YOUR GOAL: Find the word "Blender" in the listing; pull out each line holding it.
++++++++
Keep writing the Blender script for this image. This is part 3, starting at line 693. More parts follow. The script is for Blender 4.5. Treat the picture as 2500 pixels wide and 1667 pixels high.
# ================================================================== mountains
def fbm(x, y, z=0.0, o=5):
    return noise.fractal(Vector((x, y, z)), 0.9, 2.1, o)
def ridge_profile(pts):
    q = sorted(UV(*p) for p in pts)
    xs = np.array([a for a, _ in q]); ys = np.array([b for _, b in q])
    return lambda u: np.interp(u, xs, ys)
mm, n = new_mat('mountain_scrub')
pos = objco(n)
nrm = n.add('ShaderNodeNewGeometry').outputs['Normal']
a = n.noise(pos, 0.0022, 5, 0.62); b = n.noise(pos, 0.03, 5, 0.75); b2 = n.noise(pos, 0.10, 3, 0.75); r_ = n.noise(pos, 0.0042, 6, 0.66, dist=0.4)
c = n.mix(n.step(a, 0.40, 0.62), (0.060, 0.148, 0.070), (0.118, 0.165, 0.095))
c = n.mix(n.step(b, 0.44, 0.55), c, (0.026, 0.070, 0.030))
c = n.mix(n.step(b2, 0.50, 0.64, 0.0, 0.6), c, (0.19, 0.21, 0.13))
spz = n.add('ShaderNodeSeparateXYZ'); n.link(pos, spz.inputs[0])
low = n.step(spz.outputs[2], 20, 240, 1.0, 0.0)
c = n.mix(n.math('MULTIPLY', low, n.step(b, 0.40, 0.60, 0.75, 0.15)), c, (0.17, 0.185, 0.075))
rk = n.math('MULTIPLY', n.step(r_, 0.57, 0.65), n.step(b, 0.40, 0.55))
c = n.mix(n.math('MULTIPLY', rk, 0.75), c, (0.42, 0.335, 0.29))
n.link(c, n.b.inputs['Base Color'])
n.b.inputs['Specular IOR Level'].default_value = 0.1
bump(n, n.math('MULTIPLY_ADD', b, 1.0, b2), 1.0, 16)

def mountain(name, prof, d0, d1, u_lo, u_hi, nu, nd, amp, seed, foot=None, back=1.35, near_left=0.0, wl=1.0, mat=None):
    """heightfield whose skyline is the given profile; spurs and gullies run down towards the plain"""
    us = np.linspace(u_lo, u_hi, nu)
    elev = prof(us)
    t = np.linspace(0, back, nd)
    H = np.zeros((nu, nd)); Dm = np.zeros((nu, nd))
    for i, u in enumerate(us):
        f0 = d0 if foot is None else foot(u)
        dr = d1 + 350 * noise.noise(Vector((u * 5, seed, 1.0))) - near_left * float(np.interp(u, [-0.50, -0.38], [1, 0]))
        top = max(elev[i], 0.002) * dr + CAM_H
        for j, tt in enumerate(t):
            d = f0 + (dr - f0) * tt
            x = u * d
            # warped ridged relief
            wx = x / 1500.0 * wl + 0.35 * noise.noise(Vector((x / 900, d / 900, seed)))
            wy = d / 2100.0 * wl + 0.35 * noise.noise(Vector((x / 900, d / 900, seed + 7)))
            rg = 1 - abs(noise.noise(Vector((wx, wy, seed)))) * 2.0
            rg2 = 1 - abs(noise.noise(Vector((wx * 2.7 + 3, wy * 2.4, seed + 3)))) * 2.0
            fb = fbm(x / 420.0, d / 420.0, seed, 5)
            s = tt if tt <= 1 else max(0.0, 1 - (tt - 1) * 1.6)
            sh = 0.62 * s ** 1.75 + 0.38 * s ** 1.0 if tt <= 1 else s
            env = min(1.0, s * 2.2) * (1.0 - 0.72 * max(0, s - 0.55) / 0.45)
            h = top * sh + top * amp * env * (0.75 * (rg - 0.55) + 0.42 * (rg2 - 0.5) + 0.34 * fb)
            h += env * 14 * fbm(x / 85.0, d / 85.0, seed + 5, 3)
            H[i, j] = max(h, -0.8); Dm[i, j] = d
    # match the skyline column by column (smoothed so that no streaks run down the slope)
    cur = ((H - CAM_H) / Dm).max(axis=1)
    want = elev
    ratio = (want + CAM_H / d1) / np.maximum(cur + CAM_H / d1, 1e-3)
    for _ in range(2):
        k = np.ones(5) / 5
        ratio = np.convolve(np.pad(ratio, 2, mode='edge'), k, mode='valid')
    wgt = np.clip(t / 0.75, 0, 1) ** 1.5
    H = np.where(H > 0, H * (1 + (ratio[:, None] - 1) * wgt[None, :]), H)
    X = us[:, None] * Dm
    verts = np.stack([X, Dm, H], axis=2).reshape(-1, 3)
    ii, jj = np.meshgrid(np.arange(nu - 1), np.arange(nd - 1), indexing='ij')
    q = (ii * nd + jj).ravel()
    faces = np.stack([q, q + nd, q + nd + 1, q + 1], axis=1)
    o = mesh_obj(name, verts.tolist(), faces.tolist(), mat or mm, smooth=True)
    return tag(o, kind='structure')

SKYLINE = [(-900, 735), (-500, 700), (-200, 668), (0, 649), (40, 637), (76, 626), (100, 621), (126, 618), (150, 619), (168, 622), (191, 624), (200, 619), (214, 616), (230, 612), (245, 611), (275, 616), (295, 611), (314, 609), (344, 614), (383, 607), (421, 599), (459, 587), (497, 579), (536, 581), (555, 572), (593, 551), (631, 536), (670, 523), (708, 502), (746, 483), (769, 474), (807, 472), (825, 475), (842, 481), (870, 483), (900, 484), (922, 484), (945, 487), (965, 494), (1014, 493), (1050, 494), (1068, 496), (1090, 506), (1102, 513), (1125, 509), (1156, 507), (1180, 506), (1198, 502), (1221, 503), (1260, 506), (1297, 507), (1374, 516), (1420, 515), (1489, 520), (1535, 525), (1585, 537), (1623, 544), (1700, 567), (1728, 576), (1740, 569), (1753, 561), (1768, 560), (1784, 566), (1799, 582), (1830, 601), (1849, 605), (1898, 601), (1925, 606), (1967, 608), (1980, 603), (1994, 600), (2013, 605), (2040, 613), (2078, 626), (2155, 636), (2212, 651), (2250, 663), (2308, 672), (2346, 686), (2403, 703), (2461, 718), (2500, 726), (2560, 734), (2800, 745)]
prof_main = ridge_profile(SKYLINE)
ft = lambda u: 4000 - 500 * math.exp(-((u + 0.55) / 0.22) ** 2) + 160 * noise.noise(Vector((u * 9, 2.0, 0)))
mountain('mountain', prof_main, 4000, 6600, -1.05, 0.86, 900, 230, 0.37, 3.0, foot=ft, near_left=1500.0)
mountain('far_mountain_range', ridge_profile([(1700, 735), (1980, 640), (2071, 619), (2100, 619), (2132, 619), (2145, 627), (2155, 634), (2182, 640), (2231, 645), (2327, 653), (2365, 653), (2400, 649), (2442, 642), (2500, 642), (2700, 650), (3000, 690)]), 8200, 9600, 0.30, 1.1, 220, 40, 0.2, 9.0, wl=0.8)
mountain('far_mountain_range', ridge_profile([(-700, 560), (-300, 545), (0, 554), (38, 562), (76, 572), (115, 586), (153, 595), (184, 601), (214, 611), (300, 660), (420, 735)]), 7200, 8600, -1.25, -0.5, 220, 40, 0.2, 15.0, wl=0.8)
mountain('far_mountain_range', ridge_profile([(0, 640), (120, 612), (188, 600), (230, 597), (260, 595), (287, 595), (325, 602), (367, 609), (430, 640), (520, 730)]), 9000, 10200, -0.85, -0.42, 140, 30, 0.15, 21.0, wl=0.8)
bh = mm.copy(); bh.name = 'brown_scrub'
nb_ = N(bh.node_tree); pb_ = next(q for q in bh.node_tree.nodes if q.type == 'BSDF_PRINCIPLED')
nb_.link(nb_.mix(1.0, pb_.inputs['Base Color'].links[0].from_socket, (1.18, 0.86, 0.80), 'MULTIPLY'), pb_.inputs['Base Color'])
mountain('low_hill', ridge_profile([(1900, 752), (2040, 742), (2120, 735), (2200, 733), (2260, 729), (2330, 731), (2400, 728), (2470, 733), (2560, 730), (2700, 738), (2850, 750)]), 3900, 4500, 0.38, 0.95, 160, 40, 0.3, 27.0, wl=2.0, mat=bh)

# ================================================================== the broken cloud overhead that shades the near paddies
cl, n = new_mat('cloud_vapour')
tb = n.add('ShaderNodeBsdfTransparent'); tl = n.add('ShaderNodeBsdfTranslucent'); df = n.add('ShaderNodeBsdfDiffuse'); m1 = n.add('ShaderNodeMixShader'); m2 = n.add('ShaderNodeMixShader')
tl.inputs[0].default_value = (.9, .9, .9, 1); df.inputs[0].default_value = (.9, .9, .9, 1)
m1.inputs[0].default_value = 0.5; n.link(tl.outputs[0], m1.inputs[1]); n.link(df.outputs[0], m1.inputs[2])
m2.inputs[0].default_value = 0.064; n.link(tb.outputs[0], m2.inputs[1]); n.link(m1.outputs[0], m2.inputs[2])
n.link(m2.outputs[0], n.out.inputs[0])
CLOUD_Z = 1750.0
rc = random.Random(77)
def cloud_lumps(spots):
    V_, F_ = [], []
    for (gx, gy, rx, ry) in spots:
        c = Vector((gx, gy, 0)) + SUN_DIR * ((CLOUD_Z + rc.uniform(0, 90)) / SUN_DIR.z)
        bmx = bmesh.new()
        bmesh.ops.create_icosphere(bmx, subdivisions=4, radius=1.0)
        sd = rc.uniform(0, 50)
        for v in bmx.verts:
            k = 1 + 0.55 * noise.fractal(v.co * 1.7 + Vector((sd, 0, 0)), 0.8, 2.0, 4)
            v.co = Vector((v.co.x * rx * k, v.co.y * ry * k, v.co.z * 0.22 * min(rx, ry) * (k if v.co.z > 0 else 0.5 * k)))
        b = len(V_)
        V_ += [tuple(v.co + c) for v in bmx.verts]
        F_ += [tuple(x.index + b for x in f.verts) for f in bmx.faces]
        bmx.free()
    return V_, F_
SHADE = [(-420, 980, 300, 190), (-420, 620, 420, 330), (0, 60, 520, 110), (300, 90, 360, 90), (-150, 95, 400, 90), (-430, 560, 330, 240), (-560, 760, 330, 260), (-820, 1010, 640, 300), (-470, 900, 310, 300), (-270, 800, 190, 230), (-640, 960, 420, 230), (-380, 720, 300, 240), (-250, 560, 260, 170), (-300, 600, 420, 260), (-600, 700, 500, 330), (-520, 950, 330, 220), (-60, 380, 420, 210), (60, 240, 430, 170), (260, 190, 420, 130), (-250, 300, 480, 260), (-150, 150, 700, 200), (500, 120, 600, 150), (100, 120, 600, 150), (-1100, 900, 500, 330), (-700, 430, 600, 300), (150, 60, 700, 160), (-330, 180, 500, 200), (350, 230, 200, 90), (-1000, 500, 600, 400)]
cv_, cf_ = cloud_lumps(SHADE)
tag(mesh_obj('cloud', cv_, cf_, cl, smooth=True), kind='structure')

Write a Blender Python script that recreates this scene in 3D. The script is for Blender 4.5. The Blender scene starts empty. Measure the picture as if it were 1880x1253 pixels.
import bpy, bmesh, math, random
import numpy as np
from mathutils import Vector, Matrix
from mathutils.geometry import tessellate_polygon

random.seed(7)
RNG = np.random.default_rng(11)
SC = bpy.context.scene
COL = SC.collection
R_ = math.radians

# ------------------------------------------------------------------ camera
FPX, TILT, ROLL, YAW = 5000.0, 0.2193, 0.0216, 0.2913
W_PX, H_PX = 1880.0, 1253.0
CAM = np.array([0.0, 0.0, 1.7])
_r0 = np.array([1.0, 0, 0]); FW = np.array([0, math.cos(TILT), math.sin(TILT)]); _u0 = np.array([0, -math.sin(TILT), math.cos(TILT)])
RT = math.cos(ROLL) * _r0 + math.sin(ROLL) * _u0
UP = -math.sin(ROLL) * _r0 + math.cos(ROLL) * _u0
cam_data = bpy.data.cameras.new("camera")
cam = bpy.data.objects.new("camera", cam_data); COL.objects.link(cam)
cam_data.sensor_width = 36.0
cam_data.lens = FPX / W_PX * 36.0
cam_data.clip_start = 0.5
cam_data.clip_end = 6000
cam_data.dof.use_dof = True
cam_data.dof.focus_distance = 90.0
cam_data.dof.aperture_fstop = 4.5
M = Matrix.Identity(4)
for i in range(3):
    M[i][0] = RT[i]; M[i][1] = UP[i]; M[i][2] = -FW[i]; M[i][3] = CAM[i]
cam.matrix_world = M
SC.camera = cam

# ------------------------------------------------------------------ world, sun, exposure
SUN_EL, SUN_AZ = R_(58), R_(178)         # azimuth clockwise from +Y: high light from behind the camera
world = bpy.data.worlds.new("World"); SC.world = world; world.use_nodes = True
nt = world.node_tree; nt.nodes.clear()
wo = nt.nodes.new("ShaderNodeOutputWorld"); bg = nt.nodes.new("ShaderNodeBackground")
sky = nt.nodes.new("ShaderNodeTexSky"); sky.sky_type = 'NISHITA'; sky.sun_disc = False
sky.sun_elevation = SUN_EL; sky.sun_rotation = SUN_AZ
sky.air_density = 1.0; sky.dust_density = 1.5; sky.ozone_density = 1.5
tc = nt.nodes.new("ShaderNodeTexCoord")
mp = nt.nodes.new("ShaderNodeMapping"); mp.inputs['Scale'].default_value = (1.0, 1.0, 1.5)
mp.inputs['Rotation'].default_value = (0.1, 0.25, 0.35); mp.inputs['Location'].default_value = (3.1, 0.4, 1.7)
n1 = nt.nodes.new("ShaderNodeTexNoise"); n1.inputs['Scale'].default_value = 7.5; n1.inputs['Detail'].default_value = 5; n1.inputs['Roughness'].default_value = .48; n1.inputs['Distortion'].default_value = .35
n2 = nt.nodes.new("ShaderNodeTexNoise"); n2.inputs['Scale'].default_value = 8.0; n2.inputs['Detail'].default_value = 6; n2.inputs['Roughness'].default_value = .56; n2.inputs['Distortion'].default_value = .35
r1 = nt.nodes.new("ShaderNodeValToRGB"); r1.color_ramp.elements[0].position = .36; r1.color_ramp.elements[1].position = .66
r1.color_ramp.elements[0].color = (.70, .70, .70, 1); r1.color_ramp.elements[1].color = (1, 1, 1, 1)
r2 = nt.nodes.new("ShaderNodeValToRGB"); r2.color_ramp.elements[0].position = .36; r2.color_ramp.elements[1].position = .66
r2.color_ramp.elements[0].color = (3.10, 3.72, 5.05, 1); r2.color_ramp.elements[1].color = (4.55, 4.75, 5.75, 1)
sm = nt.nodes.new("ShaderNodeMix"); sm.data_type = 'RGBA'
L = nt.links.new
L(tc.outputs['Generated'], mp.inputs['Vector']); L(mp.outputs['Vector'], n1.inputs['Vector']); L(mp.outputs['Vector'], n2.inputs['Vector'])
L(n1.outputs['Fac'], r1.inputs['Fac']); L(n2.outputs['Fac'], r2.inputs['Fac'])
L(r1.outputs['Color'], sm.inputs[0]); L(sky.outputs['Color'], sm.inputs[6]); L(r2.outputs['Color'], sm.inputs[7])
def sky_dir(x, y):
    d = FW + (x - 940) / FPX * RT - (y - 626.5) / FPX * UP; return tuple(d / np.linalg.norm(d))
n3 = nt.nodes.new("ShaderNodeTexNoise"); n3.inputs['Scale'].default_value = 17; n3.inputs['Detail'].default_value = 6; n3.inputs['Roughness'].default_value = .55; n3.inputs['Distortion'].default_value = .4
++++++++
SOLUTION FOR THIS TASK:
Keep writing the Blender script for this image. This is part 3, starting at line 693. More parts follow. The script is for Blender 4.5. Treat the picture as 2500 pixels wide and 1667 pixels high.
Write a Blender Python script that recreates this scene in 3D. The script is for Blender 4.5. The Blender scene starts empty. Measure the picture as if it were 1880x1253 pixels.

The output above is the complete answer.